Il secondo motivo è che in quel brano Rumiz ci ricorda di come molto poco, a ben vedere, conosciamo il mondo che abitiamo, e non territori lontani, esotici e di ostica visita ma regioni che sono parte del nostro stesso continente, in certi casi a un paio d’ore d’aereo o a poche di più d’auto da noi. Eppure la storia della parte di mondo in cui viviamo è ancora in gran parte dentro quei nomi: quelli che sono venuti dopo, sovente per imposizione geopolitica del tutto slegata dalla realtà storico-geografica relativa, sanno raccontare molto meno dei primi delle loro terre, dei loro luoghi, delle genti che vi sono nate o che le hanno abitate, delle loro geografie, morfologie, paesaggi, mitologie. Anche in tal caso conoscerli, quei nomi, e sapere a quali luoghi si riferiscono, non è un mero esercizio nozionistico ma un prezioso esercizio culturale e identitario – di identità virtuosa e benefica, intendo dire, quella che scaturisce da un luogo vivo e per questo identificante, appunto, giammai da una pretesa più o meno localistica che quasi sempre si nutre proprio della carenza di cultura storica, geografica e antropologica nonché di elementi del tutto avulsi e scriteriati.

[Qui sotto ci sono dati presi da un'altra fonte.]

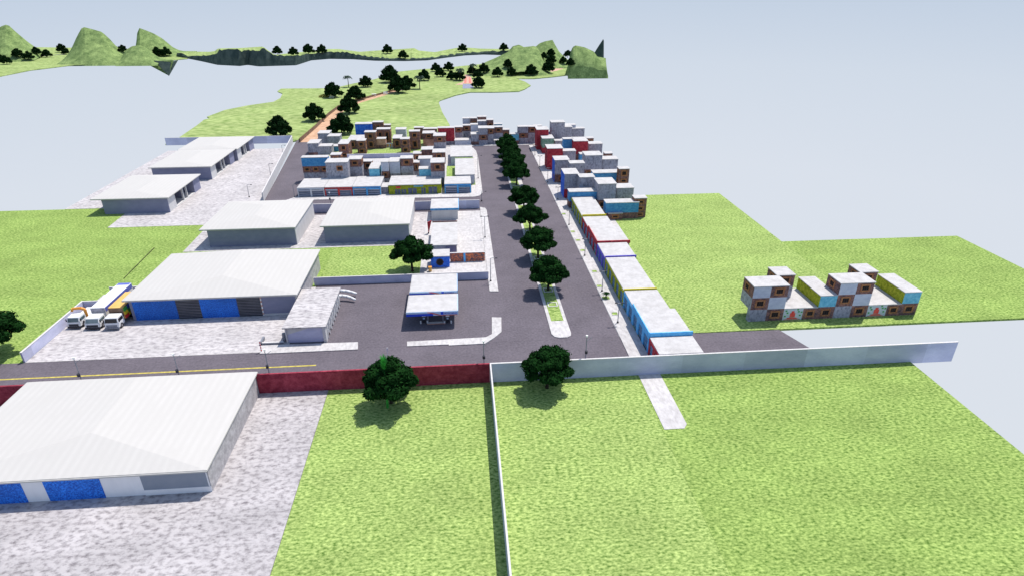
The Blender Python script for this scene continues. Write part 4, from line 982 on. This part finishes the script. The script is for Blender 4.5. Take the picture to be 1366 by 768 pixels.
# shrubs, hedge and garden seats of the meadow
def bush(name, label, cat, c, rx, ry, h, m, n=500, size=.3, seed=1):
    rr = random.Random(seed); mb = MB()
    for k in range(n):
        d = Vector((rr.gauss(0,1), rr.gauss(0,1), abs(rr.gauss(0,1)))).normalized(); p = Vector(c)+Vector((d.x*rx, d.y*ry, d.z*h))*(.6+.4*rr.random())
        nn = (d+Vector((rr.gauss(0,.5),rr.gauss(0,.5),rr.gauss(0,.5)))).normalized(); t = nn.orthogonal().normalized(); b = nn.cross(t); i0 = len(mb.v)
        mb.v += [tuple(p-t*size), tuple(p-b*size*.6), tuple(p+t*size), tuple(p+b*size*.6)]; mb.f.append((i0,i0+1,i0+2,i0+3))
    return tag(mb.build(name, m, loc=c), label, cat)
bush('shrub', 'yellowish shrub beside the dark tree at the left of the meadow', 'shrub', at(433,130), 3.2, 2, 1.6, 'yellow_leaf')
a, b = land(687,100.5), land(718,98.3); mb = MB(); rr = random.Random(4)
for k in range(900):
    u = rr.random(); p = a.lerp(b, u)+Vector((rr.gauss(0,.35), rr.gauss(0,.5), .1+1.5*rr.random())); nn = Vector((rr.gauss(0,1),rr.gauss(0,1),rr.gauss(0,1))).normalized(); t = nn.orthogonal().normalized(); q = nn.cross(t); i0 = len(mb.v)
    mb.v += [tuple(p-t*.4), tuple(p-q*.25), tuple(p+t*.4), tuple(p+q*.25)]; mb.f.append((i0,i0+1,i0+2,i0+3))
tag(mb.build('hedge', 'leaf_far', loc=a), 'long low dark hedge along the shore below the right hills', 'hedge')
for lab, xp, yp in (('white picnic table beside the dirt road, left of the second one', 499,128.5), ('white picnic table beside the dirt road, nearer the dark trees', 514.5,126), ('white picnic table beside the yellowish shrub', 442.5,131)):
    p = at(xp, yp); t = thing('picnic_table', lab, 'table', (p.x, p.y, 0), 'white tables on the meadow')
    part('table_top', MB().box(p.x-1.2, p.x+1.2, p.y-.6, p.y+.6, .95, 1.1), 'white_paint', t)
    for sx in (-.8, .8): part('leg', MB().box(p.x+sx-.12, p.x+sx+.12, p.y-.4, p.y+.4, 0, .95), 'white_paint', t)
    for sy in (-1.3, 1.3): part('bench', MB().box(p.x-1.2, p.x+1.2, p.y+sy-.2, p.y+sy+.2, .35, .5), 'white_paint', t)

# ------------------------------------------------------------------ trucks
def wheel(root, x, y, r=.45, w=.3, side=1):
    t = part('wheel', MB().tube((x-w/2,y,r),(x+w/2,y,r),r,n=16), 'tyre', root)
    part('rim', MB().tube((x+side*(w/2-.01),y,r),(x+side*(w/2+.02),y,r),r*.55,n=12), 'rim', t)
def cab(root, x, y, w, ln, h, glass, slope=.35, bump='dark_metal', zb=.45):
    """cab facing -Y whose front is at y"""
    a, b = x-w/2, x+w/2; hm = zb+(h-zb)*.48
    part('cab', MB().hexa([(a,y,zb),(b,y,zb),(b,y+ln,zb),(a,y+ln,zb),(a,y+.05,hm),(b,y+.05,hm),(b,y+ln,hm),(a,y+ln,hm)]).hexa([(a+.02,y+.06,hm),(b-.02,y+.06,hm),(b-.02,y+ln,hm),(a+.02,y+ln,hm),(a+.1,y+.05+slope,h),(b-.1,y+.05+slope,h),(b-.1,y+ln,h),(a+.1,y+ln,h)]), 'white_paint', root, bevel=.06)
    z0, z1 = hm+.08, h-.14; f = lambda z: y+.06+slope*(z-hm)/(h-hm)
    part('windscreen', MB().hexa([(a+.14,f(z0)-.03,z0),(b-.14,f(z0)-.03,z0),(b-.14,f(z0)+.02,z0),(a+.14,f(z0)+.02,z0),(a+.2,f(z1)-.03,z1),(b-.2,f(z1)-.03,z1),(b-.2,f(z1)+.02,z1),(a+.2,f(z1)+.02,z1)]), glass, root)
    part('side_window', MB().box(b-.07, b+.015, y+.45, y+ln-.35, hm+.12, h-.25), glass, root)
    part('grille', MB().box(a+.25, b-.25, y-.03, y, zb+.15, zb+.5), bump, root)
    part('bumper', MB().box(a-.02, b+.02, y-.12, y+.15, zb-.2, zb+.1), bump, root, bevel=.03)
    for s in (a+.05, b-.3): part('headlight', MB().box(s, s+.25, y-.02, y+.02, zb+.2, zb+.4), 'lamp_white', root)
    for s in (-1, 1): part('mirror', MB().box(x+s*(w/2+.04), x+s*(w/2+.2), y+.25, y+.32, hm+.1, hm+.55), 'dark_metal', root)
p = at(103, 438.5); x, y = p.x-.3, p.y
t = thing('crane_truck', 'small white truck with an orange crane arm, leftmost of the parked three', 'truck', (x, y, 0), 'trucks parked in the yard')
cab(t, x, y, 2.0, 2.1, 2.0, 'truck_glass')
part('flatbed', MB().box(x-1, x+1, y+2.2, y+6, .75, .95), 'white_paint', t); part('chassis', MB().box(x-.5, x+.5, y+.5, y+6, .4, .74), 'dark_metal', t)
part('crane_arm', MB().path([(x+.85,y+2.5,.9),(x+.85,y+2.5,2.3),(x+.35,y+2.35,2.65),(x-.8,y+2.2,2.65),(x-1.05,y+2.2,2.2)], [.24,.24,.24,.22,.2]), 'orange_paint', t)
for sx in (-.9, .9):
    for yy in (1.0, 4.6): wheel(t, x+sx, y+yy, side=1 if sx > 0 else -1)
p = at(125, 440); x, y = p.x, p.y
t = thing('trailer_truck', 'white articulated truck with a long blue edged trailer, middle of the parked three', 'truck', (x, y, 0), 'trucks parked in the yard')
cab(t, x, y, 2.3, 2.2, 1.95, 'truck_glass', .5)
part('trailer', MB().box(x-1.15, x+1.15, y+2.6, y+12, .9, 2.75), 'white_paint', t, bevel=.05)
part('trailer_stripe', MB().box(x+1.15, x+1.18, y+2.7, y+11.9, 1.95, 2.7), 'trailer_blue', t); part('trailer_stripe', MB().box(x-1.05, x+1.05, y+11.2, y+12.02, 2.75, 2.77), 'trailer_blue', t)
part('front_panel', MB().box(x-1.1, x+1.1, y+2.56, y+2.6, 1.9, 2.7), 'plaster_grey', t); part('chassis', MB().box(x-.6, x+.6, y+.5, y+12.5, .45, .99), 'dark_metal', t)
for sx in (-1.0, 1.0):
    for yy in (1.0, 4.2, 10.3, 11.5): wheel(t, x+sx, y+yy, side=1 if sx > 0 else -1)
p = at(151, 440); x, y = p.x, p.y
t = thing('cargo_truck', 'white cab truck with orange tarpaulin and colourful crates, rightmost of the parked three', 'truck', (x, y, 0), 'trucks parked in the yard')
cab(t, x, y, 2.2, 2.0, 2.1, 'dark_glass', .25, 'pole_metal')
part('cargo_box', MB().box(x-1.1, x+1.1, y+2.3, y+8.2, .9, 2.8), 'tarp', t); part('tarpaulin', MB().box(x-1.15, x+1.12, y+2.25, y+8.25, 2.8, 2.95), 'tarp', t, bevel=.04)
part('front_board', MB().box(x-1.1, x+1.1, y+2.2, y+2.29, 1.4, 2.8), 'dirt_bank', t)
cols = ['box_red','box_yellow','box_green','box_blue']
for i in range(4):
    mb = MB()
    for j in range(6):
        for k in range(3):
            if (j+k) % 4 == i: mb.box(x+1.1, x+1.3, y+2.4+j*.97, y+3.33+j*.97, .95+k*.61, 1.5+k*.61)
    part('crate_row', mb, cols[i], t)
part('chassis', MB().box(x-.6, x+.6, y+.5, y+8, .45, .89), 'dark_metal', t)
for sx in (-.95, .95):
    for yy in (.9, 4.6, 6.6): wheel(t, x+sx, y+yy, side=1 if sx > 0 else -1)

# ------------------------------------------------------------------ light, world, render
W = bpy.data.worlds.new('World'); S.world = W; W.use_nodes = True
nt = W.node_tree; N = nt.nodes; L = nt.links; bg = N['Background']
SUN = Vector((.30, .31, .90)).normalized()
sky = N.new('ShaderNodeTexSky'); sky.sky_type = 'NISHITA'; sky.sun_disc = False
sky.sun_elevation = math.asin(SUN.z); sky.sun_rotation = math.atan2(SUN.x, SUN.y)
bg.inputs['Strength'].default_value = .15
# the place hangs in pale open air: below the horizon the surroundings are a soft blue-white haze
tc = N.new('ShaderNodeTexCoord'); sx = N.new('ShaderNodeSeparateXYZ'); L.new(tc.outputs['Generated'], sx.inputs[0])
rp = N.new('ShaderNodeValToRGB'); mr = N.new('ShaderNodeMapRange'); mr.inputs[1].default_value = -.62; mr.inputs[2].default_value = 0
L.new(sx.outputs[2], mr.inputs[0]); L.new(mr.outputs[0], rp.inputs[0])
K = 1/(.15*2**.32)
rp.color_ramp.elements[0].position = 0; rp.color_ramp.elements[0].color = (.72,.765,.83,1)
rp.color_ramp.elements[1].position = 1; rp.color_ramp.elements[1].color = (.545,.635,.765,1)
e = rp.color_ramp.elements.new(.62); e.color = (.70,.752,.835,1); e = rp.color_ramp.elements.new(.84); e.color = (.64,.71,.81,1)
mu = N.new('ShaderNodeMix'); mu.data_type = 'RGBA'; mu.blend_type = 'MULTIPLY'; mu.inputs[0].default_value = 1; L.new(rp.outputs[0], mu.inputs[6]); mu.inputs[7].default_value = (K,K,K,1)
st = N.new('ShaderNodeMapRange'); st.inputs[1].default_value = -.005; st.inputs[2].default_value = .03; L.new(sx.outputs[2], st.inputs[0])
mx = N.new('ShaderNodeMix'); mx.data_type = 'RGBA'; L.new(st.outputs[0], mx.inputs[0]); L.new(mu.outputs[2], mx.inputs[6]); L.new(sky.outputs[0], mx.inputs[7])
L.new(mx.outputs[2], bg.inputs['Color'])
sl = bpy.data.lights.new('sun', 'SUN'); sl.energy = 4.1; sl.angle = R(.5); sl.color = (1,.95,.885)
so = bpy.data.objects.new('sun', sl); COL.objects.link(so); so.rotation_euler = (-SUN).to_track_quat('-Z', 'Y').to_euler(); so.location = (0,0,120)
S.render.engine = 'CYCLES'
S.view_settings.view_transform = 'Standard'; S.view_settings.look = 'None'; S.view_settings.exposure = .32; S.view_settings.gamma = 1
S.view_settings.use_curve_mapping = False
S.cycles.max_bounces = 5; S.cycles.diffuse_bounces = 3
S.render.resolution_x, S.render.resolution_y = 1024, 575
for lab, names in LABELS.items():
    if len(names) > 1: print('DUPLICATE LABEL', lab, names)

for o in bpy.data.objects:
    if 'label' in o and not 4 <= len(o['label'].split()) <= 16: print('LABEL LEN', len(o['label'].split()), o['label'])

Ed è un esercizio, quello a cui ho appena accennato, che possiamo fare in ogni territorio e luogo, piccolo o grande, dacché ciascuno di essi ha i suoi toponimi referenziali, identitari, storici, tradizionali, vernacolari, che il passare del tempo e la trasformazione della presenza umana tende a dimenticare e far svanire quando invece la loro salvaguardia è, ribadisco, una fondamentale manifestazione di vitalità culturale e antropologica. Perderne la conoscenza, di contro, significa perdere la storia, i saperi e l’anima dei luoghi in essi racchiusi: qualcosa che una civiltà già troppo smemorata come la nostra non si può assolutamente permettere.